In French politics the issue was further complicated by Roosevelt’s suspicions of de Gaulle, the chosen leader of the French liberation movement. To Churchill, de Gaulle was a difficult but indispensable ally. As it turned out, the Gaullists, in collaboration with the organized French Resistance in the homeland, did take over the civilian administration of French territory as it was liberated, and France by free popular vote restored a democratic form of government. In 1946 the Italians also narrowly voted for a republic. What had threatened at one time to be a serious difficulty between American policy and British policy was resolved by the liberated people themselves.

But the political issue that bulked largest after World War II was the problem of potential Soviet domination in eastern and southeastern Europe. At Yalta the Western powers had allowed Stalin to push his armies westward and had relied on his promises to permit free elections in Poland, Hungary, Czechoslovakia, and the Balkans. Most of the smaller eastern European countries had moved toward fascist totalitarianism before World War II, and a transition to communist totalitarianism would not be difficult.

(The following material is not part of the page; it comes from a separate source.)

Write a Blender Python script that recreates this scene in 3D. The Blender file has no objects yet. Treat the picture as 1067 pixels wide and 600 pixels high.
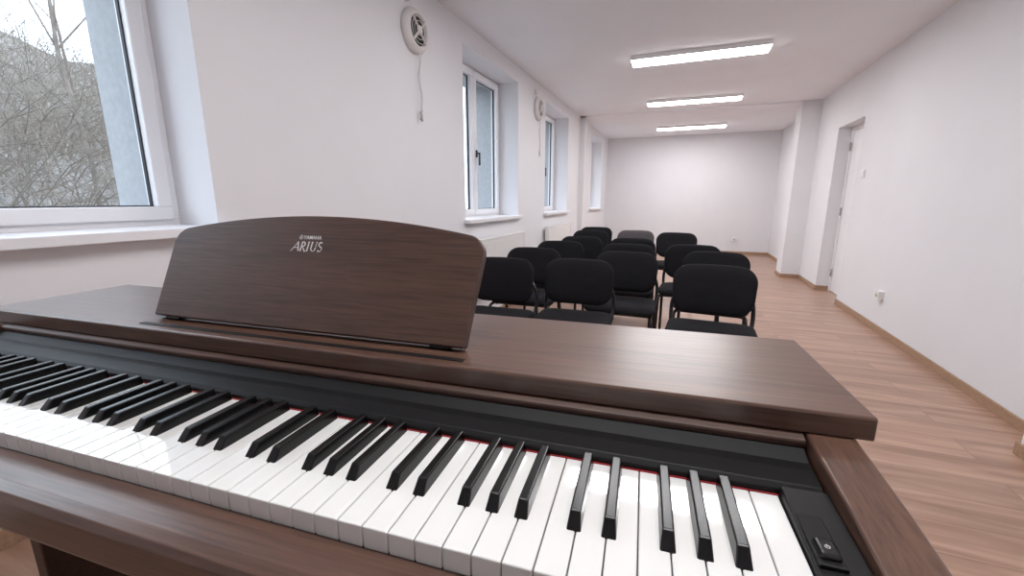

Churchill, who never trusted Stalin, did not dare risk losing Soviet manpower and material resources during the war. Appeasement of Stalin seemed absolutely essential. At the end of the war, the western European states, though victorious, were so near impoverishment that they could play no major role in the balance-of-power politics that would follow, so that the Soviets and Americans soon became the only superpowers. Contrary to its hopes and public expectations, the United States was drawn deeply into European and Asian matters.

When the war ended, there was no peace. The defeat of Germany and Japan was almost immediately followed by the rise of a new aggressor, the Soviet Union, which had already given clear warning of its intentions. The long shooting war was followed quickly by sharp antagonisms between the Soviet Union and its former allies, a degree of hostility so intense it was soon called the cold war.